== Exercise goal ==
Copy exactly, and only, the lines between the line holding "Write a Blender" and the line holding "PI = math.pi", inclusive; skip the pictures.

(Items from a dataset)
________________

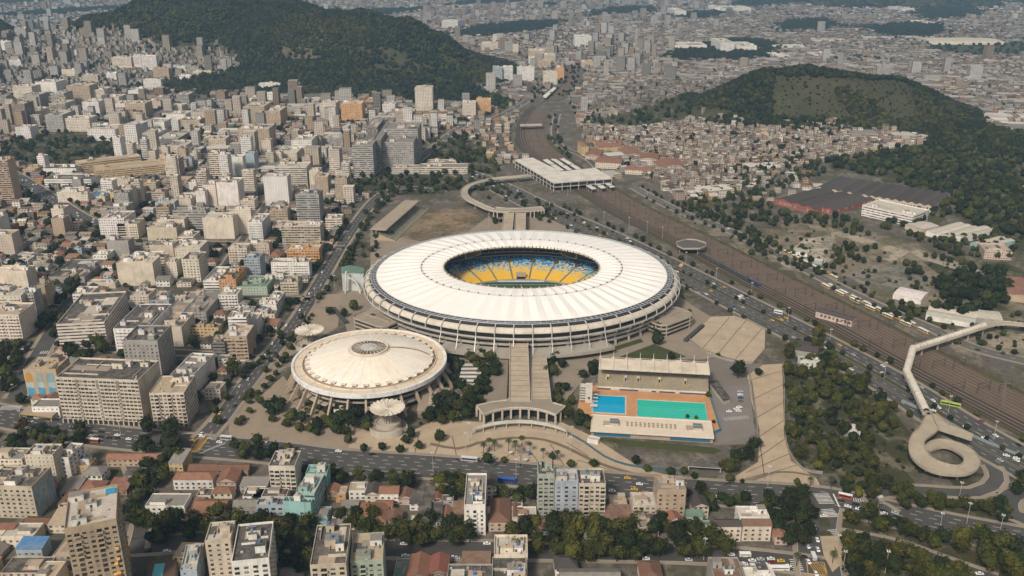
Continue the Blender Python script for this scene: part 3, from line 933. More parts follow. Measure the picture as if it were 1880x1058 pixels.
# ------------------------------------------------------------------ stadium
CONC = (0.43, 0.345, 0.25)
CREAM = (0.56, 0.50, 0.41)
STEEL = (0.34, 0.36, 0.37)
SX, SY = 9.4, 848.0
def ell(a, b, t):
 return a * math.cos(t), b * math.sin(t)
def make_stadium():
 T = thing('stadium', 'stadium', (SX, SY, 0), 0, 'huge oval football stadium under a pleated white ring roof')
 NB = 60
 # ---- pleated membrane
 b = MB()
 sub = 4
 n = NB * sub
 prof = [(142.5, 130.5, 28.6), (133, 121, 29.6), (121, 108, 31.0), (109, 95, 32.4), (99, 84.5, 33.4), (92, 77.5, 33.4), (84, 69, 33.0), (77.5, 62.5, 32.6)]
 amp = [0.08, 0.42, 0.6, 0.5, 0.12, 0.4, 0.35, 0.1]
 def zf(i, j):
  ph = (i % sub) / sub
  return amp[j] * (abs(ph - 0.5) * 2 - 0.5) * 2
 b.rings(prof, n, (0.80, 0.765, 0.70), 'membrane', zfn=zf, colfn=lambda i, j: (0.80, 0.765, 0.70) if (i // sub) % 2 else (0.785, 0.75, 0.685))
 b.build('roof_membrane', T)
 # ---- ring of short masts at the fold
 b = MB()
 for k in range(NB):
  t = 2 * PI * (k + 0.0) / NB
  x, y = ell(99, 84.5, t)
  b.rod((x, y, 33.2), (x, y, 34.9), 0.42, 0.3, (0.10, 0.10, 0.10), 'metal', 6)
  x2, y2 = ell(97.4, 82.9, t)
  b.beam((x, y, 34.4), (x2, y2, 33.9), 0.6, 0.5, (0.16, 0.15, 0.14), 'metal')
 b.rings([(99.2, 84.7, 33.75), (98.8, 84.3, 33.75)], 120, (0.25, 0.23, 0.21), 'metal')
 b.build('roof_mast_ring', T)
 # ---- inner edge: catwalk with lamps
 b = MB()
 b.rings([(77.6, 62.6, 33.0), (77.0, 62.0, 33.0), (76.4, 61.4, 32.2), (77.2, 62.2, 31.6)], 120, (0.50, 0.45, 0.37), 'metal')
 for k in range(NB * 2):
  t = 2 * PI * k / (NB * 2)
  x, y = ell(76.6, 61.6, t)
  b.box(x - 0.5, x + 0.5, y - 0.5, y + 0.5, 32.4, 33.7, (0.14, 0.12, 0.09) if k % 2 else (0.60, 0.50, 0.33), 'metal')
 b.build('inner_catwalk', T)
 # ---- steel compression ring: three tubes over a dark gutter
 b = MB()
 b.rings([(142.6, 130.6, 28.2), (149.2, 137.4, 27.0)], 180, (0.055, 0.055, 0.058), 'metal')
 for a, bb, z, r in ((142.9, 131.0, 28.7, 0.30), (145.2, 133.4, 28.2, 0.34), (147.6, 135.8, 27.9, 0.5)):
  b.rings([(a + r, bb + r, z), (a, bb, z + r), (a - r, bb - r, z), (a, bb, z - r), (a + r, bb + r, z)], 180, STEEL, 'metal')
 for k in range(NB * 3):
  t = 2 * PI * k / (NB * 3)
  b.beam((*ell(142.6, 130.7, t), 28.7), (*ell(148, 136.2, t), 28.1), 0.3 if k % 3 else 0.8, 0.4, (0.42, 0.43, 0.43), 'metal')
 b.build('compression_ring', T)
 # ---- old concrete canopy
 b = MB()
 cp = [(148.4, 136.4, 24.9), (150.0, 138.0, 25.6), (151.5, 139.6, 25.3), (153.0, 141.2, 24.0), (154.0, 142.2, 22.2), (154.2, 142.4, 21.4), (152.6, 140.8, 21.3), (150.0, 138.0, 23.4)]
 b.rings(cp, 180, CREAM, 'concrete')
 b.build('concrete_canopy', T, smooth=True)
 b = MB()
 b.rings([(154.9, 143.2, 18.2), (155.7, 144.0, 18.2), (155.7, 144.0, 17.1), (154.9, 143.2, 17.1), (154.9, 143.2, 18.2)], 180, (0.48, 0.46, 0.42), 'concrete')
 b.build('ring_beam', T)
 # ---- facade behind the canopy
 b = MB()
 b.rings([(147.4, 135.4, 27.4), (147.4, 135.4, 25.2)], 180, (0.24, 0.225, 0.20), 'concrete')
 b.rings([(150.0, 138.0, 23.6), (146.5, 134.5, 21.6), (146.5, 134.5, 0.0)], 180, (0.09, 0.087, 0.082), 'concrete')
 for k in range(NB * 3):
  t = 2 * PI * k / (NB * 3)
  b.beam((*ell(147.6, 135.6, t), 25.0), (*ell(147.6, 135.6, t), 27.3), 0.5, 0.5, (0.16, 0.15, 0.14), 'concrete')
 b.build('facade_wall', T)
 b = MB()
 for z, a in ((5.2, 149.5), (9.6, 150.2), (14.2, 151.2)):
  b.rings([(146.4, 134.4, z + 0.3), (a, a - 12, z + 0.3), (a, a - 12, z + 1.5), (a + 0.4, a - 11.6, z + 1.5), (a + 0.4, a - 11.6, z - 0.6), (146.4, 134.4, z - 0.6)],
    180, (0.38, 0.345, 0.29), 'concrete')
 b.build('gallery_floor', T)
 # ---- arched ribs and slanted props
 for k in range(NB):
  t = 2 * PI * (k + 0.5) / NB
  b = MB()
  pts = [(147.4, 135.2, 27.6), (149.6, 137.4, 27.0), (152.2, 140.2, 26.2), (154.4, 142.6, 24.0), (155.4, 143.6, 21.4), (155.5, 143.7, 17.3)]
  for p, q in zip(pts, pts[1:]):
   b.beam((*ell(p[0], p[1], t), p[2]), (*ell(q[0], q[1], t), q[2]), 0.85, 0.8, (0.46, 0.455, 0.43), 'concrete')
  b.build('rib', T)
  b = MB()
  p0, p1, p2 = ell(150.6, 138.6, t), ell(147.6, 135.6, t), ell(154.6, 142.9, t)
  b.beam((*p0, 0), (*ell(148.2, 136.2, t), 9.5), 1.3, 2.2, (0.27, 0.245, 0.21), 'concrete')
  b.beam((*ell(148.2, 136.2, t), 9.3), (*p2, 17.2), 1.1, 1.5, (0.27, 0.25, 0.22), 'concrete')
  b.build('prop', T)
 # ---- bowl
 b = MB()
 NS = 180
 def uvf(v0, v1):
  return lambda i, j: [(i * 4.2, v0 + (v1 - v0) * j / 8), ((i + 1) * 4.2, v0 + (v1 - v0) * j / 8),
       ((i + 1) * 4.2, v0 + (v1 - v0) * (j + 1) / 8), (i * 4.2, v0 + (v1 - v0) * (j + 1) / 8)]
 b.rings([(66 + 5.2 * k, 46.5 + 5.2 * k, 2.2 + 1.45 * k) for k in range(9)], NS, (1, 1, 1), 'seats', uvfn=uvf(0.0, 1.0))
 b.build('lower_seats', T)
 b = MB()
 b.rings([(116 + 3.6 * k, 98 + 3.9 * k, 19.4 + 1.05 * k) for k in range(9)], NS, (1, 1, 1), 'seats', uvfn=uvf(0.95, 1.4))  # navy end of the ramp only: roof shade painted into the seat colour
 b.build('upper_seats', T)
 b = MB()
 b.rings([(66, 46.5, 0.2), (66, 46.5, 2.2)], NS, (0.30, 0.28, 0.24), 'concrete')
 b.rings([(107.6, 88.1, 13.8), (109.2, 89.6, 13.8), (112, 92, 13.6), (116, 96, 14.6), (116, 96, 16)], NS, (0.05, 0.05, 0.055), 'concrete')
 b.rings([(108.8, 89.2, 13.8), (108.8, 89.2, 14.9), (109.4, 89.8, 14.9)], NS, (0.30, 0.29, 0.26), 'concrete')
 b.rings([(112, 94, 16.0), (112, 94, 16.9), (112.4, 94.4, 16.9)], NS, (0.40, 0.39, 0.36), 'concrete')
 b.rings([(115.6, 97.6, 18.4), (115.6, 97.6, 19.5), (116, 98, 19.5)], NS, (0.44, 0.42, 0.38), 'concrete')
 b.rings([(112, 94, 16.0), (116, 98, 15.9)], NS, (0.14, 0.14, 0.14), 'concrete')
 b.rings([(146, 130.5, 27.5), (146, 133, 27.5), (146.4, 134, 0.0)], NS, (0.10, 0.10, 0.10), 'concrete')
 for k in range(90):
  t = 2 * PI * k / 90
  b.beam((*ell(112.6, 94.6, t), 16.0), (*ell(112.6, 94.6, t), 18.6), 0.9, 0.9, (0.42, 0.40, 0.36), 'concrete')
  b.box(*[v for p in ((ell(113.5, 95.5, t)[0] - 0.9, ell(113.5, 95.5, t)[0] + 0.9), (ell(113.5, 95.5, t)[1] - 0.4, ell(113.5, 95.5, t)[1] + 0.4)) for v in p],
   16.0, 18.2, (0.02, 0.02, 0.024), 'glass')
 b.build('bowl_structure', T)
 b = MB()
 for k in range(24):                                    # stairs between the seat blocks, each with its dark doorway
  t = 2 * PI * (k + 0.5) / 24 + (0.0)
  b.beam((*ell(66.3, 46.8, t), 2.55), (*ell(107, 87.6, t), 13.9), 1.5, 0.35, (0.16, 0.145, 0.125), 'concrete')
  x, y = ell(98, 78.6, t)
  b.box(x - 2.4, x + 2.4, y - 2.4, y + 2.4, 10.5, 13.4, (0.055, 0.05, 0.045), 'concrete')
 b.build('stand_stairs', T)
 b = MB()
 b.rings([(66, 46.5, 0.35), (60, 41, 0.35)], 90, (0.02, 0.12, 0.24), 'paint')
 b.prism([(-58, -40), (58, -40), (58, 40), (-58, 40)], 0.02, 0.40, (0.045, 0.085, 0.035), 'lawn', bottom=False)
 b.build('pitch', T)
 b = MB()
 for x0, x1, y0, y1 in ((-52.5, 52.5, -34, -33.6), (-52.5, 52.5, 33.6, 34), (-52.5, -52.1, -34, 34), (52.1, 52.5, -34, 34), (-0.2, 0.2, -34, 34)):
  b.box(x0, x1, y0, y1, 0.40, 0.43, (0.75, 0.75, 0.72), 'paint')
 b.rings([(9.2, 9.2, 0.44), (8.8, 8.8, 0.44)], 40, (0.75, 0.75, 0.72), 'paint')
 b.build('pitch_lines', T)
 b = MB()
 b.box(-24, 24, 42.4, 43.3, 0.35, 1.5, (0.62, 0.60, 0.56))
 b.box(-5, 5, 46.6, 49.8, 2.2, 8.6, (0.40, 0.31, 0.23), 'concrete')
 b.box(-4.4, 4.4, 46.3, 46.6, 2.2, 4.6, (0.03, 0.035, 0.04), 'glass')
 b.build('players_entrance', T)
 for sx, sy in ((-1, 1), (1, 1), (-1, -1), (1, -1)):    # hanging score screens
  t = math.atan2(sy * 0.80, sx * 0.60)
  x, y = ell(83, 78, t)
  an = math.atan2(-sy * 0.80 * 70, -sx * 0.60 * 80) + PI / 2
  b = MB()
  b.box(-10, 10, -0.6, 0.6, -4, 4, (0.50, 0.49, 0.47), 'metal')
  o = b.build('score_screen', T, loc=(x * 1.02, y * 1.02, 24.8), rz=an)
  b = MB()
  b.box(-9.5, 9.5, 0.62, 0.7, -3.6, 3.6, (0.015, 0.016, 0.02), 'glass')
  b.box(-9.5, 9.5, -0.7, -0.62, -3.6, 3.6, (0.015, 0.016, 0.02), 'glass')
  b.build('screen_panel', o)
 # ---- platform over the entrance, with hanging posts
 b = MB()
 a0, a1 = -PI / 2 - 0.46, -PI / 2 + 0.50
 b.rings([(150, 138, 5.2), (150, 138, 6.6), (164, 155, 6.6), (164, 155, 7.4), (164.5, 155.5, 7.4), (164.5, 155.5, 4.6), (150, 138, 4.6)], 48, (0.36, 0.325, 0.27), 'concrete', a0=a0, a1=a1)
 for k in range(9):
  t = a0 + (a1 - a0) * (k + 0.3) / 9
  b.beam((*ell(157, 147, t), 0), (*ell(157, 147, t), 4.6), 1.6, 1.6, (0.25, 0.22, 0.19), 'concrete')
 b.build('entrance_platform', T)
 for k in range(NB):
  t = 2 * PI * (k + 0.5) / NB
  if a0 - 0.02 < t - 2 * PI < a1 + 0.02:
   x, y = ell(155.6, 143.8, t)
   x2, y2 = ell(160.5, 150.5, t)
   b = MB()
   b.beam((x, y, 17.4), (x2, y2, 5.4), 0.5, 0.5, (0.62, 0.60, 0.57), 'metal')
   b.build('slanted_post', T)
 mark(SX, SY, 330, 310)
 return T
make_stadium()
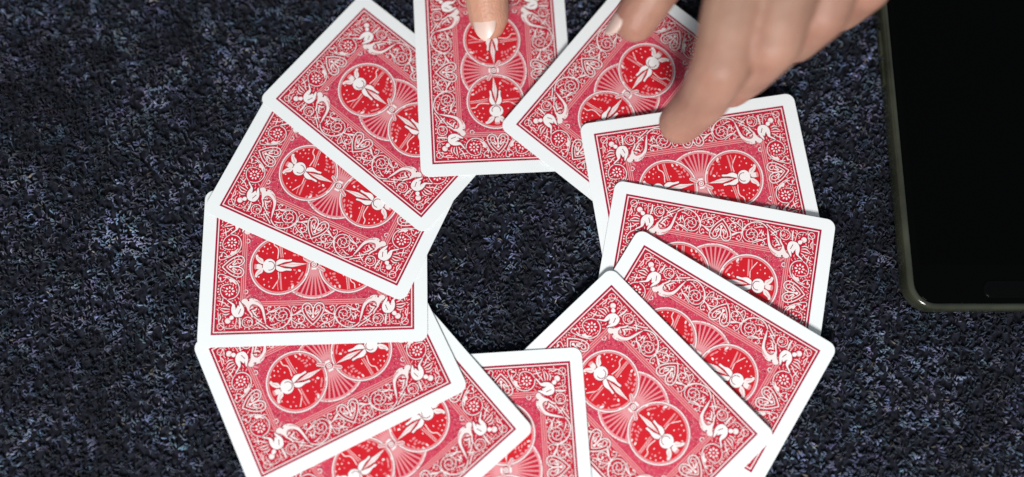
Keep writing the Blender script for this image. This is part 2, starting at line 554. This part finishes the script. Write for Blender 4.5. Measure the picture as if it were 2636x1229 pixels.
def build_medallion():
    k = Ink(0.075)
    c = Z(985, 352); c = (0.0, -13.55); r = 11.9
    k.disc(c, r + 0.12, DARK, 56)
    k.disc(c, r, WHITE, 56)
    k.disc(c, r - 0.56, DARK, 56)
    k.disc(c, r - 0.72, PINK, 56)
    k.disc(c, r - 1.25, BRIGHT, 56)
    D = lambda x, y: ((x - 987) / 32.4, c[1] + (352 - y) / 30.81)
    DD = lambda *p: [D(*q) for q in p]
    # river banks and paths
    k.poly(DD((648, 356), (760, 344), (885, 328), (885, 346), (765, 362), (655, 374)), PINK)
    k.stroke(DD((648, 344), (760, 332), (885, 313)), 0.18, WHITE)
    k.stroke(DD((660, 432), (720, 424), (755, 385), (810, 372), (900, 380)), 0.36, WHITE)
    k.poly(DD((1085, 334), (1190, 324), (1310, 314), (1305, 332), (1200, 344), (1090, 348)), PINK)
    k.stroke(DD((1075, 368), (1160, 360), (1215, 385), (1290, 430)), 0.32, WHITE)
    k.stroke(DD((1160, 360), (1230, 372), (1310, 360)), 0.26, PINK)
    for x, y in ((815, 440), (750, 468), (703, 486), (766, 505), (826, 512), (735, 545), (795, 562), (832, 292), (1152, 280), (1138, 206), (1150, 450), (1200, 480), (1235, 530), (1165, 540), (1130, 600), (790, 610), (1260, 470)):
        k.disc(D(x, y), 0.33, WHITE if (x + y) % 3 else PINK, 8, ry=0.25)
    r_ = srand(11)
    for x, y, a, L in ((690, 245, 15, 40), (735, 220, 70, 34), (775, 195, 80, 44), (815, 180, 75, 40), (855, 175, 85, 40), (690, 190, 30, 30), (780, 110, 20, 46), (840, 80, 10, 40), (860, 130, 25, 30), (730, 140, 40, 26), (800, 145, 15, 26),
                       (1110, 80, -25, 60), (1160, 110, -30, 50), (1215, 120, 80, 36), (1090, 150, -20, 34), (1060, 110, 60, 34), (1200, 200, 85, 34), (1235, 195, 85, 34), (1270, 190, -30, 50), (1290, 230, -15, 36), (1050, 170, 70, 26), (1120, 30, -15, 40), (880, 40, 15, 34)):
        q = math.radians(a); p = D(x, y); l = L / 32 / 2 * r_.uniform(.9, 1.2)
        k.stroke([(p[0] - l * math.cos(q), p[1] - l * math.sin(q)), (p[0] + .12, p[1] - .08), (p[0] + l * math.cos(q), p[1] + l * math.sin(q))], r_.uniform(.5, .85), r_.choice((PINK, PINK, PINK, WHITE)), n=3, taper=True)
    return k.mesh('medallion')

def build_angel():
    k = Ink(0.115)
    c = (0.0, -13.55)
    D = lambda x, y: ((x - 987) / 32.4, c[1] + (352 - y) / 30.81)
    for s in (-1, 1):
        m = lambda *p: [(s * D(*q)[0], D(*q)[1]) for q in p]
        k.poly(smooth(m((958, 548), (905, 556), (884, 582), (866, 612), (838, 622), (848, 648), (895, 640), (935, 612), (958, 580)), 3, True), WHITE, 0.15)      # wing
        k.stroke(m((930, 575), (900, 600), (870, 630)), 0.22, PINK)
        k.poly(smooth(m((952, 408), (912, 365), (905, 320), (918, 270), (912, 212), (936, 214), (946, 290), (968, 345), (985, 395), (975, 412)), 3, True), PURE, 0.2)   # leg
    k.poly(DD_(D, (975, 22), (1006, 150), (1014, 195), (1008, 250), (988, 352), (966, 250), (952, 195), (960, 150)), WHITE, 0.16)                       # pointed drapery
    k.stroke(DD_(D, (984, 80), (985, 320)), 0.2, PINK, raw=True)
    k.disc(D(996, 610), 1.05, WHITE, 14, ry=1.55, halo=0.18)                  # head
    k.disc(D(996, 645), 1.15, PINK, 12, ry=0.5)
    k.disc(D(990, 478), 2.85, PURE, 22, ry=2.55, halo=0.22)                   # shoulders and folded arms
    k.ring(D(990, 470), 1.75, 0.3, DARK, 20, math.radians(-20), math.radians(200))
    k.stroke(DD_(D, (935, 400), (987, 402), (1040, 400)), 0.3, DARK)
    return k.mesh('angel_figure')
def DD_(D, *p): return [D(*q) for q in p]

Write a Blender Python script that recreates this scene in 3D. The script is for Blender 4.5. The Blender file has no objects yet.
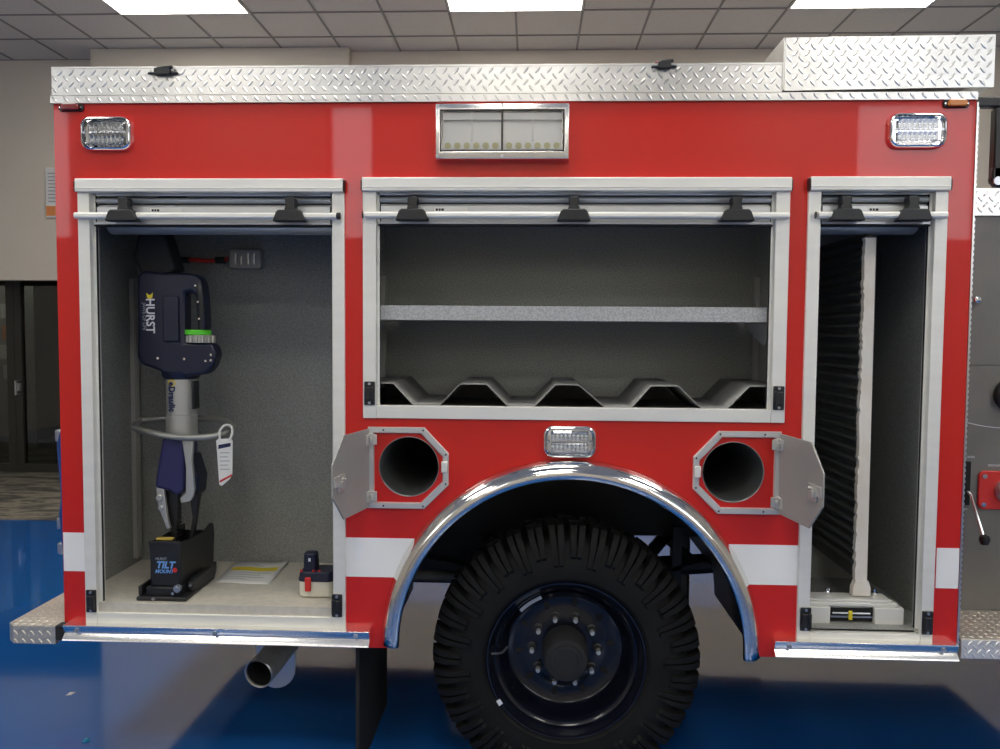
import bpy, bmesh, math, random
from mathutils import Vector, Matrix
random.seed(7)
S = bpy.context.scene
COL = S.collection
PI = math.pi

# ------------------------------------------------------------------ materials
def principled(name, col, rough=.5, metal=0., **kw):
    m = bpy.data.materials.new(name); m.use_nodes = True
    b = m.node_tree.nodes['Principled BSDF']
    b.inputs['Base Color'].default_value = (*col, 1)
    b.inputs['Roughness'].default_value = rough
    b.inputs['Metallic'].default_value = metal
    for k, v in kw.items():
        b.inputs[k.replace('_', ' ')].default_value = v
    return m
def nd(m, t, **kw):
    n = m.node_tree.nodes.new(t)
    for k, v in kw.items(): setattr(n, k, v)
    return n
def lk(m, a, b): m.node_tree.links.new(a, b)
def objco(m, scale=(1, 1, 1)):
    tc = nd(m, 'ShaderNodeTexCoord'); mp = nd(m, 'ShaderNodeMapping')
    mp.inputs['Scale'].default_value = scale
    lk(m, tc.outputs['Object'], mp.inputs['Vector']); return mp.outputs['Vector']
def noise(m, vec, scale, detail=3, rough=.5):
    n = nd(m, 'ShaderNodeTexNoise'); n.inputs['Scale'].default_value = scale
    n.inputs['Detail'].default_value = detail; n.inputs['Roughness'].default_value = rough
    lk(m, vec, n.inputs['Vector']); return n.outputs['Fac']
def ramp(m, fac, stops):
    r = nd(m, 'ShaderNodeValToRGB'); e = r.color_ramp.elements
    while len(e) < len(stops): e.new(.5)
    for el, (p, c) in zip(e, stops):
        el.position = p; el.color = (*c, 1)
    lk(m, fac, r.inputs['Fac']); return r.outputs['Color']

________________

== Complete response ==
Write a Blender Python script that recreates this scene in 3D. The script is for Blender 4.5. The Blender file has no objects yet.
import bpy, bmesh, math, random
from mathutils import Vector, Matrix
random.seed(7)
S = bpy.context.scene
COL = S.collection
PI = math.pi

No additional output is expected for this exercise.